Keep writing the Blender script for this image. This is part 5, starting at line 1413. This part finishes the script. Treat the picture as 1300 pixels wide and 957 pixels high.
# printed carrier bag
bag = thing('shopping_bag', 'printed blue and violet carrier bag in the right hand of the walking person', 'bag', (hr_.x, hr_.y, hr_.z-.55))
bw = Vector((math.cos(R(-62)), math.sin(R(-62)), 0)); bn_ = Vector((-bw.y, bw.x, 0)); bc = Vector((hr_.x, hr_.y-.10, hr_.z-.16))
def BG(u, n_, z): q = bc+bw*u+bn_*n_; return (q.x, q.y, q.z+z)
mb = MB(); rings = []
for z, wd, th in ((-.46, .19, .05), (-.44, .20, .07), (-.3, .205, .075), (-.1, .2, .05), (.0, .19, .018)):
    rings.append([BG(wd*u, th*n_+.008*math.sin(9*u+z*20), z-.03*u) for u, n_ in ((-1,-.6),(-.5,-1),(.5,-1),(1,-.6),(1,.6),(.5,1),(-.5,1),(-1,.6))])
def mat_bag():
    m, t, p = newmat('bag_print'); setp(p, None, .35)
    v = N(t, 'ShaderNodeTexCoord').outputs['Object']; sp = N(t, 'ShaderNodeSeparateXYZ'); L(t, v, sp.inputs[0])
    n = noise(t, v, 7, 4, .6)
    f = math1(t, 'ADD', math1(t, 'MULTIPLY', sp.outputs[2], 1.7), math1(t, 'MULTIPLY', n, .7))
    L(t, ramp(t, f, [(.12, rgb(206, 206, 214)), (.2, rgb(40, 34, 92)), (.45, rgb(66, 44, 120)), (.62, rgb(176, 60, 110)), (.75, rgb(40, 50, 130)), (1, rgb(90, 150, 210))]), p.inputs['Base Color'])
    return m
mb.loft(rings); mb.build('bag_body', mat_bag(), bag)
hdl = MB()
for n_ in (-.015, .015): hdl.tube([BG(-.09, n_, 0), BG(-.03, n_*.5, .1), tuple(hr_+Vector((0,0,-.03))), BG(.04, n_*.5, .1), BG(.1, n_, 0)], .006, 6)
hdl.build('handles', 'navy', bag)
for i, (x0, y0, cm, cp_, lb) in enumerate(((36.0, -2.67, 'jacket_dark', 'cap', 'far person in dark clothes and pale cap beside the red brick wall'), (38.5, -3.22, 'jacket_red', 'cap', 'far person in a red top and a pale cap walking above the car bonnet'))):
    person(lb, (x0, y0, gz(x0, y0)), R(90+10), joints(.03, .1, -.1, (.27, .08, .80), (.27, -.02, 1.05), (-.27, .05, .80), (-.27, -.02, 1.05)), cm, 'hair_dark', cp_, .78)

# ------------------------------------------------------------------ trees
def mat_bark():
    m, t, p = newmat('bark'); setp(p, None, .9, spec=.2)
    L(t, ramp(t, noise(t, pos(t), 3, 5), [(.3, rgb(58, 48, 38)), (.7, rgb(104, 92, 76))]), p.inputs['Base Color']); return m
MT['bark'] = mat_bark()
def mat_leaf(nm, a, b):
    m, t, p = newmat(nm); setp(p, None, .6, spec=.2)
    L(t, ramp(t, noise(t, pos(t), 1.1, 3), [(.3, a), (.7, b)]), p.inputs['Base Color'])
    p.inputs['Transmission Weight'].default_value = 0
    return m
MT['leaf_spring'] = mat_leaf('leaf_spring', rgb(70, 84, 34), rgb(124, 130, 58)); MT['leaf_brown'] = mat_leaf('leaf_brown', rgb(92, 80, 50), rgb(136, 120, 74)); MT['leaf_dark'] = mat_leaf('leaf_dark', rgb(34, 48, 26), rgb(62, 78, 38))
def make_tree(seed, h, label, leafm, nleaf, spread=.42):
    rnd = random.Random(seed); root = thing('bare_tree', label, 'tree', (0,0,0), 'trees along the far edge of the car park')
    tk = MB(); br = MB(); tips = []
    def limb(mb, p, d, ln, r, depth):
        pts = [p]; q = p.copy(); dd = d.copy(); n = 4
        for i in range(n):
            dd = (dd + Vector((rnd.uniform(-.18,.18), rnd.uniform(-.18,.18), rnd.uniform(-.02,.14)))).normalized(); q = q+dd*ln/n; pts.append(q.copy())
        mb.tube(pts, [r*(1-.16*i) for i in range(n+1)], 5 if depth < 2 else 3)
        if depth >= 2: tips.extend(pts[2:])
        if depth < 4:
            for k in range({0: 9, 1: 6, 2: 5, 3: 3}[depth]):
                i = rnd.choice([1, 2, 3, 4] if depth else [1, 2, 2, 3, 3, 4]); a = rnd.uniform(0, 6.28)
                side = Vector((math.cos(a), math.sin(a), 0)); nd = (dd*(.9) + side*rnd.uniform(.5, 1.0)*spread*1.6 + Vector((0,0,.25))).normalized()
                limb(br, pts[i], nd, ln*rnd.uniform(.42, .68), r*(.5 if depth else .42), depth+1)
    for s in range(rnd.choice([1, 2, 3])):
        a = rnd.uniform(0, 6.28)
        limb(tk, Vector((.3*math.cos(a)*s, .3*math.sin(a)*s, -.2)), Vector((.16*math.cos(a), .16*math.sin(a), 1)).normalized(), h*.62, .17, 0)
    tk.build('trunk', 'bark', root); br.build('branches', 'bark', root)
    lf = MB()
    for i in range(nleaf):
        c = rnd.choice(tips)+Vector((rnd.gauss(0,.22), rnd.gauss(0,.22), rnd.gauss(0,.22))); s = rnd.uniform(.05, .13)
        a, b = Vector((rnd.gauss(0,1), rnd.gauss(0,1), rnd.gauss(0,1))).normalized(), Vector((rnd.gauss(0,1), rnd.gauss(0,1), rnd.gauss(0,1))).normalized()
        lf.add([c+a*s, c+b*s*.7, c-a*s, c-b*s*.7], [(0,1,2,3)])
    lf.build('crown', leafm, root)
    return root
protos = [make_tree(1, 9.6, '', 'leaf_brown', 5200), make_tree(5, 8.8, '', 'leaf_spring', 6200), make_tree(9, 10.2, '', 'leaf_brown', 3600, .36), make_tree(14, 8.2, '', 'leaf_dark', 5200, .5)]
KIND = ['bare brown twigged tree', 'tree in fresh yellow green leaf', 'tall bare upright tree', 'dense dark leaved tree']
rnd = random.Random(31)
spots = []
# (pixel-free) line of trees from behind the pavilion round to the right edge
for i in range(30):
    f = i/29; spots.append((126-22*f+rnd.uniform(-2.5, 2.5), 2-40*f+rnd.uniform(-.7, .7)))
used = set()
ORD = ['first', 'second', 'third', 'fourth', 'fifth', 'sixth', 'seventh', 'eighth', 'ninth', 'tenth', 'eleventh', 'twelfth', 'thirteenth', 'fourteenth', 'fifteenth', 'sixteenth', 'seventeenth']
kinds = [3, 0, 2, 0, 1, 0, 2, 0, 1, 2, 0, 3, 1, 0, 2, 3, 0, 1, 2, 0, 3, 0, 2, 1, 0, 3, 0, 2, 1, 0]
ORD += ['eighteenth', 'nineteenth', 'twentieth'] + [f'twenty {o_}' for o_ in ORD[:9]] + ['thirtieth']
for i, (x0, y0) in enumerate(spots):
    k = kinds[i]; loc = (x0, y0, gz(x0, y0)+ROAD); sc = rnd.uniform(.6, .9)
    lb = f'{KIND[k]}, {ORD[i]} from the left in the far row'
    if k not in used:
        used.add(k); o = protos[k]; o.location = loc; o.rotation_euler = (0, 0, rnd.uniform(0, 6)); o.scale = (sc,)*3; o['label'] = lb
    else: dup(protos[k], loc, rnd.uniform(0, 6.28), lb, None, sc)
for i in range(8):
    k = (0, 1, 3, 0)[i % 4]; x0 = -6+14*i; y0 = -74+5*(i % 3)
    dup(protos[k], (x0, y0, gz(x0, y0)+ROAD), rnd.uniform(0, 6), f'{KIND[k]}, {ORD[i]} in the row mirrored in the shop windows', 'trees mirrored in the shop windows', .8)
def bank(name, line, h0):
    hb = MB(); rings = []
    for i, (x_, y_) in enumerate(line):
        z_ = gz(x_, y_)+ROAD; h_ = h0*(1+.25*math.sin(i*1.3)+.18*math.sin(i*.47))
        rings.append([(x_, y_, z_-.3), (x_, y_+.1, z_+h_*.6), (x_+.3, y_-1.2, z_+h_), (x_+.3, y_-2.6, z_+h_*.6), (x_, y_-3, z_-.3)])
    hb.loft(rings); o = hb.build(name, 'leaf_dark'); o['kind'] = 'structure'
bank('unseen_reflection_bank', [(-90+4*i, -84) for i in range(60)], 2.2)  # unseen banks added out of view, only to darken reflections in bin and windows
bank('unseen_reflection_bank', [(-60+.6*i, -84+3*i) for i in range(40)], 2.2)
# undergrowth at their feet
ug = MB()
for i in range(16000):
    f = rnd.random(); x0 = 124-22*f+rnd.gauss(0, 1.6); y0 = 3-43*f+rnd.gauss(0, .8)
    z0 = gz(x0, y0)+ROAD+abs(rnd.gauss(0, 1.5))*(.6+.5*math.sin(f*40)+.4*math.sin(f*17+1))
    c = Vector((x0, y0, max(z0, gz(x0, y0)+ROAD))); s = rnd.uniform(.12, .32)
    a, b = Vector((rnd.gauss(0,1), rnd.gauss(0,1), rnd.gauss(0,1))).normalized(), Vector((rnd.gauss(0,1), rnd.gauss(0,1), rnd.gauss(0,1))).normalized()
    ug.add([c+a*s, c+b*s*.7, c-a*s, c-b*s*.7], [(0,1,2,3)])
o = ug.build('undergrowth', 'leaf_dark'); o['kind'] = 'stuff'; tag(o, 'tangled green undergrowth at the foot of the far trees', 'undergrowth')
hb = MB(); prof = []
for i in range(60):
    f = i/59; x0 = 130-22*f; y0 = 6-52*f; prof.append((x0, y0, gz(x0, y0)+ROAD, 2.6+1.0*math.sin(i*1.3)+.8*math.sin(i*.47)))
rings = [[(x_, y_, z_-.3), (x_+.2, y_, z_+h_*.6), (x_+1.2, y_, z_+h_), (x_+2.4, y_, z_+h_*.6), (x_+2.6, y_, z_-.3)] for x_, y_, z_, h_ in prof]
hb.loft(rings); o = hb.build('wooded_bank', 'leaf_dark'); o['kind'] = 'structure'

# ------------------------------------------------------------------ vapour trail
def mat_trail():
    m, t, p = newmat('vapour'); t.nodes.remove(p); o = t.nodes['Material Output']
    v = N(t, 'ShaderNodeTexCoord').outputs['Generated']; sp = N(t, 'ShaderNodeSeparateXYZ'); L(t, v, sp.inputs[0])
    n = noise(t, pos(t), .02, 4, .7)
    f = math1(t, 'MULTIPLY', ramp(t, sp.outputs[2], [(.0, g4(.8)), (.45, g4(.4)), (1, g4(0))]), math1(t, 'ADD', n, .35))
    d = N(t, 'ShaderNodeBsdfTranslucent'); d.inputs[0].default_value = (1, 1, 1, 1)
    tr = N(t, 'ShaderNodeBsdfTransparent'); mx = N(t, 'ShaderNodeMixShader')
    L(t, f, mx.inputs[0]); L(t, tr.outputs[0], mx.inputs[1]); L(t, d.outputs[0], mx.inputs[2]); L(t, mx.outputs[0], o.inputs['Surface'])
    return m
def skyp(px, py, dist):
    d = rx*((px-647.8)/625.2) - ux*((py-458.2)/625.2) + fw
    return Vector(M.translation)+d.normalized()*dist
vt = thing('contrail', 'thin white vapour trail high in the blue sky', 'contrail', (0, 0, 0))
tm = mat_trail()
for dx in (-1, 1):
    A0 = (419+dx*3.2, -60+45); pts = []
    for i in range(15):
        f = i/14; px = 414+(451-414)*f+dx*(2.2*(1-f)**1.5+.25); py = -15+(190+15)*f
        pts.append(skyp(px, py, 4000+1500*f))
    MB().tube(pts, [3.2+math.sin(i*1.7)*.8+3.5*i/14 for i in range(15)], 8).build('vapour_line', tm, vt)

- [Exercise task]:
Pick every line with "high" in it and copy it.

- [Written solution]:
Keep writing the Blender script for this image. This is part 5, starting at line 1413. This part finishes the script. Treat the picture as 1300 pixels wide and 957 pixels high.
vt = thing('contrail', 'thin white vapour trail high in the blue sky', 'contrail', (0, 0, 0))